NASA has found a missing Indian spacecraft from the mission Chandrayaan-1 after eight years. The finding was made by NASA’s Jet Propulsion Laboratory in California.

Because of the size of the Indian spacecraft, the research was very difficult. The team used an antenna to send microwaves to the Moon from NASA’s Goldstone Deep Space Communications Complex in California. The method used to find the spacecraft was so complicated because the Moon has some regions called “mascons” that count with a higher gravitational pull that can change the orbit of a spacecraft.

NASA's 70-meter (230-foot) antenna located at the Goldstone Deep Space Communications Complex
NASA’s 70-meter (230-foot) antenna located at the Goldstone Deep Space Communications Complex in California. Image credit: NASA/JPL-Caltech.

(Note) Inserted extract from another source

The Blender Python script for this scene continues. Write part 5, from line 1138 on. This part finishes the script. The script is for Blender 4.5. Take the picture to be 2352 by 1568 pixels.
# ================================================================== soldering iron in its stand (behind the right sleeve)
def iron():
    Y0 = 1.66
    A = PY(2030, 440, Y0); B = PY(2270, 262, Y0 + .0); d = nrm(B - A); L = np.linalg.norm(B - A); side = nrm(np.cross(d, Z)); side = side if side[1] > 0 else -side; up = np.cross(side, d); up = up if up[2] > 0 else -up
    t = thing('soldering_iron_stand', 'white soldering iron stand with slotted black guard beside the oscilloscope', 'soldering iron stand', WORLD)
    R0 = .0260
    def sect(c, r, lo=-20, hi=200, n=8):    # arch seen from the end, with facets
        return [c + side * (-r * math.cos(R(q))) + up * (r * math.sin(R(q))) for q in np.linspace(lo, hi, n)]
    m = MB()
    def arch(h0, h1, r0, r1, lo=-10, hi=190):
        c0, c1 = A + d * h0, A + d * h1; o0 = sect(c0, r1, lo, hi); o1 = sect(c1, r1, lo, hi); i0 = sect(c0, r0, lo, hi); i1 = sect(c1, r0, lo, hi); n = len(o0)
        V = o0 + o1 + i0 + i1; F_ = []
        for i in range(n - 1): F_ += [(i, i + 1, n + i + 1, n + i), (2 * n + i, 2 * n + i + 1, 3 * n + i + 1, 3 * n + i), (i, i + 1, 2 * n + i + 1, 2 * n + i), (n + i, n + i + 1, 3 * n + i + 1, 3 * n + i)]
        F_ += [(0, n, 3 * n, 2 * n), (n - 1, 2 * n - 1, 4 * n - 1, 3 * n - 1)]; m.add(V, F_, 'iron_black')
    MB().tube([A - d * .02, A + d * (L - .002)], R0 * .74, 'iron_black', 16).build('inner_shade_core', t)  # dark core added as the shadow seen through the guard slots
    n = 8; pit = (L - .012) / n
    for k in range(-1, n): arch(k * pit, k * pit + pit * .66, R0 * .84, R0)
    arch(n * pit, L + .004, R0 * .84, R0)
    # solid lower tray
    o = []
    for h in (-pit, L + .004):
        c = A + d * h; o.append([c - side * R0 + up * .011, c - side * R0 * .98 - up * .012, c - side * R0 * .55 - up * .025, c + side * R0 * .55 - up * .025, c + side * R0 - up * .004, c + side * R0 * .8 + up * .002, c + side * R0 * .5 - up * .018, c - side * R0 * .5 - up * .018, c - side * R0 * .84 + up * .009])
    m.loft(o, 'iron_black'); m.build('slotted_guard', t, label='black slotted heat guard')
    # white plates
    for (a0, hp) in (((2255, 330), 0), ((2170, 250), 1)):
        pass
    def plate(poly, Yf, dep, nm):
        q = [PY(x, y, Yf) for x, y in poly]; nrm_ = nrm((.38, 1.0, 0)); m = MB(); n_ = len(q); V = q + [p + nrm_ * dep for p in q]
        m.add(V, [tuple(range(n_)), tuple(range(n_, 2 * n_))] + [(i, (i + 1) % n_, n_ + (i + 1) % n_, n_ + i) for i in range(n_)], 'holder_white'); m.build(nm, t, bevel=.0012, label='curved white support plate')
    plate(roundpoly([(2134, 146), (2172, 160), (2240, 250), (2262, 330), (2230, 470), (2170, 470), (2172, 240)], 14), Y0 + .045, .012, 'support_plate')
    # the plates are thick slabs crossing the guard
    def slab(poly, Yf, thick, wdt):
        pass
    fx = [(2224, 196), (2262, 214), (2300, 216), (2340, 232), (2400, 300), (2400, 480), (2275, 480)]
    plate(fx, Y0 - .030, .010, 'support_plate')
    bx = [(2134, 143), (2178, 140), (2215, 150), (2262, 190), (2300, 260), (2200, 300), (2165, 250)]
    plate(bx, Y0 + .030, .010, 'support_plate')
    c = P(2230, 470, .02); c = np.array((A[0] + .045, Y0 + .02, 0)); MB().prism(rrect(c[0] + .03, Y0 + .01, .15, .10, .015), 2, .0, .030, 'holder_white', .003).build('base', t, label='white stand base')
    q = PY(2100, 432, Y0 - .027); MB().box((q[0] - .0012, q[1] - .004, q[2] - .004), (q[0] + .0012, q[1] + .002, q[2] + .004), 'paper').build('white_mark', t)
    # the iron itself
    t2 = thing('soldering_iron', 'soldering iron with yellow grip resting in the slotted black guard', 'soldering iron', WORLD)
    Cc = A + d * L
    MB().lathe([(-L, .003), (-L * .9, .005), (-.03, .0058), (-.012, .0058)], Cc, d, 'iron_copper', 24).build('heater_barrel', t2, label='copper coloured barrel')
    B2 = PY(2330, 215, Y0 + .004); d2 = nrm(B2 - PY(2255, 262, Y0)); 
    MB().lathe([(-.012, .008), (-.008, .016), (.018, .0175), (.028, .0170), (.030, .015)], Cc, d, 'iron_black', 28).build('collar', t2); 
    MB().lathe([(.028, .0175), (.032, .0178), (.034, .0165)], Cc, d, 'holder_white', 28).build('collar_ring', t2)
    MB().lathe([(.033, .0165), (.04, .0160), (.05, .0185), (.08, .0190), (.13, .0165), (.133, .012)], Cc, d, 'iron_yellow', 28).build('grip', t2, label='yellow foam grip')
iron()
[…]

Despite its small size, they found the spacecraft

NASA’s radar sent microwaves that bounced back from the Moon’s north pole, where the team pointed the antenna last year. They based that decision on the possible fact that the spacecraft could be in a polar orbit, so it would eventually pass from both north and south poles, crossing the radar scope.

“It turns out that we needed to shift the location of Chandayaan-1 by about 180 degrees, or half a cycle from the old orbital estimated from 2009,” said Ryan Park, from the JPL’s Solar System Dynamics group, according to Perfscience.

According to NASA’s website, the observations were done with the most powerful astronomical radar system on Earth from the Arecibo Observatory in Puerto Rico.

The finding of the Chandrayaan-1 also represents the power of NASA’s antennas and radars to detect small spacecraft in lunar orbit and the possibility of using all that power to join this technology to manned missions to space, especially to the lunar orbit.

“We have been able to detect NASA’s lunar Reconnaissance Orbiter and the Indian Space Research Organisation’s Chandrayaan-1 spacecraft in lunar orbit with ground-based radar. Finding India’s Chaandrayaan-1 required a bit more detective work because the last contact with the spacecraft was in August of 2009,” said Marina Brozovic from NASA, according to Prescience.

The first Indian lunar mission

The Chandrayaan-1 spacecraft was in charge of taking moon pictures, and it worked for 312 days, studying the lunar surface, also the mission was looking for water ice at the lunar poles. But in 2009 something went wrong: one of the sensors was burned because of solar radiation.

At that moment, the Indian Space Research Organization (ISRO) decided to change the spacecraft’s orbit to almost 125 miles over the lunar surface, but on August 28 the contact was lost. Nevertheless, in September 2009 it was reported that the Chandrayaan-1 detected water ice on the moon.

A photograph of the Moon. Image credit: NASA

Chandrayaan is the first Indian mission to the moon, and Chandrayaan-1 was its first launching. According to NASA, the spacecraft carried a video camera, a radar altimeter and a mass spectrometer, and also instruments from ISRO, NASA, and the European Space Agency.

With this new finding, maybe the next missions to the moon would have the company of those powerful radars to avoid the possibilities of losing contact with the spacecraft, especially the manned ones.

Other lost spacecraft

This is not the first time NASA has found a lost spacecraft. In August 2016 they recovered contact with the Solar Terrestrial Relations Observatory (STEREO B) which had been lost for 22 months, since October 2014 when it lost contact with the agency.

This spacecraft was on the same mission than its twin, the STEREO A. They were launched in 2006 to get stereoscopic measurements of the sun on a 2-year mission, until 2008, but they got so many probes that NASA decided to extend the mission of the STEREO crafts.

mars
Mars’ surface. Photo credit: NASA / Universe Today

In that opportunity, the Inertial Measurement Unit of the spacecraft failed, but the team would fix it from Earth without any problem, and the mission would continue.

In 2015, the Beagle 2 from the European Space Agency was found after 12 years lost in Mars surface. This craft landed on Mars on December 25 of 2003, but its landing was done in the Isidis Planitia region, three miles away from its original landing spot.

For 12 years, Beagle 2 didn’t establish any contact with Earth until NASA’s Mars Reconnaissance Orbiter watched it lying with its solar panel partially deployed.

The big mystery is what happened to Beagle 2. It landed successfully and was still operating when it was found. The things went wrong when the solar panels failed to open, and that blocked the communication and the craft’s controlling. But the reasons of why solar panels didn’t open remain unknown.

Another mission will be launched in 2018 with the same objective as the Beagle 2: studying all the conditions of the red planet to conclude if it is possible at some point to allow the existence of any living organisms in Mars.